Evening examen
A ten-minute structured evening reflection. What lifted me, what drained me, what I'd do again. Faith-agnostic.

Run a 30-day cycle with evening examen.
The Cycle Planner walks you through six steps and gives you a clean plan to start from. We'll prefill the habit, the suggested length, and a starter exit condition.
Plan a cycle with this habit
The Examen is a 16th-century Ignatian practice that has migrated comfortably into secular use. Ten minutes at the end of the day, a small set of structured questions, attention paid to what actually happened and how it landed. The form survives religious framing or its absence; the questions are the practice.
Done daily for a cycle, it surfaces patterns that tracking alone never does.
What it looks like
Ten minutes before bed. A notebook helps but isn’t required. Walk through the day in mind, slowly, in five movements:
- Pause and settle. A few breaths. Stop the day’s last task.

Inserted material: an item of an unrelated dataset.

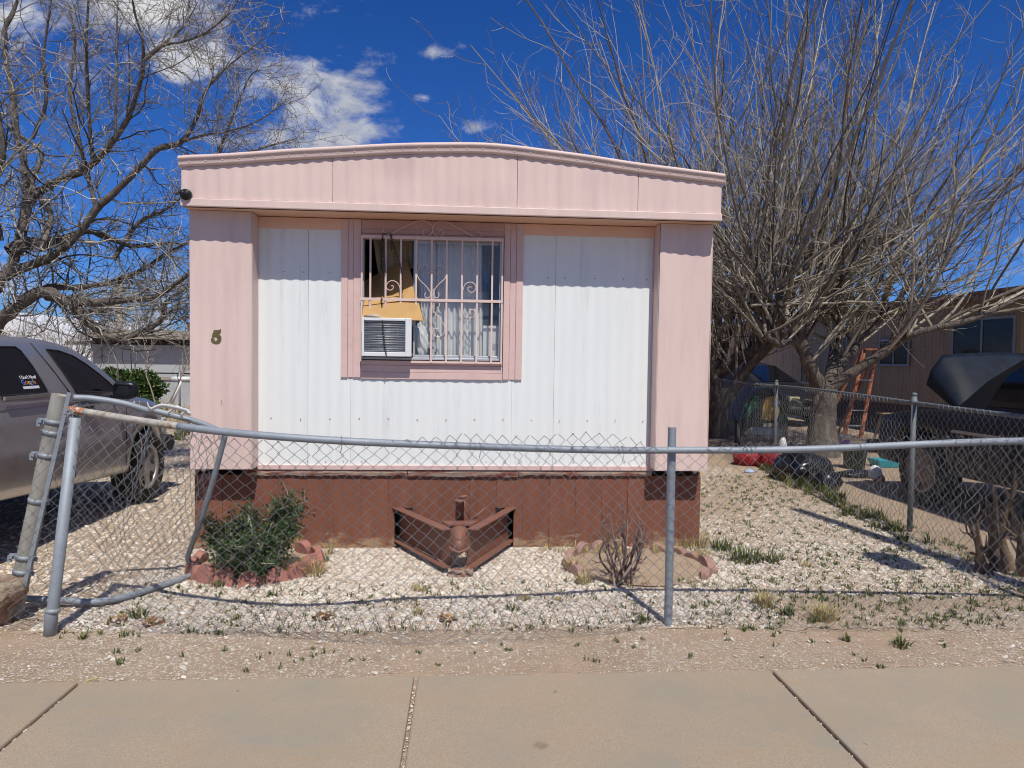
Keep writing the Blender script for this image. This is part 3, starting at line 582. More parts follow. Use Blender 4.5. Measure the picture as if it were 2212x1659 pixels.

- Notice what was given. What came to you today: a small good thing, a kindness, a moment of luck.
- Notice the day’s arc. What did the day actually contain? Sketch it without judgement.
- Notice what lifted and what drained. Two questions: where did energy come, where did it go? One word answers are fine.
- Set tomorrow’s intention. One small thing. Not a to-do; a direction.
In a religious frame, the steps include thanksgiving, confession, and asking for guidance; without that frame, the structure works as a secular self-review. The mechanism is the same: structured attention to the day’s emotional arc.
Why it works
Most people end the day with the loudest moments dominating memory. The examen rebalances that by walking through the day deliberately, which surfaces good moments that would otherwise have been overwritten by whatever happened at 5pm. Across thirty days, that produces a more accurate sense of what the days actually contain.
The other effect is on patterns. The “what lifted me / what drained me” question, asked daily, produces a small dataset across a cycle. Patterns become visible: certain meetings consistently drain, certain people consistently lift, certain times of day recur as low points. Awareness of those patterns is the precondition for changing them.
Common pitfalls
The first pitfall is making it long. A thirty-minute examen is journalling and tends to drift into rumination. Ten minutes is the floor and the ceiling.
The second is making it relentlessly positive. The drain question matters as much as the lift question. The point is honest noticing, not gratitude theatre.
The third is doing it on the phone. The phone in the bedroom defeats the wind-down. Pen and paper, or quiet reflection without a notebook, both work.
A 30-day cycle suggestion
Thirty days, daily. Success criteria: 25 of 30 evenings, ten minutes of structured reflection completed.
Exit condition: when the reflection runs without prompt, the questions answer themselves, and patterns across days have surfaced that genuinely surprise you.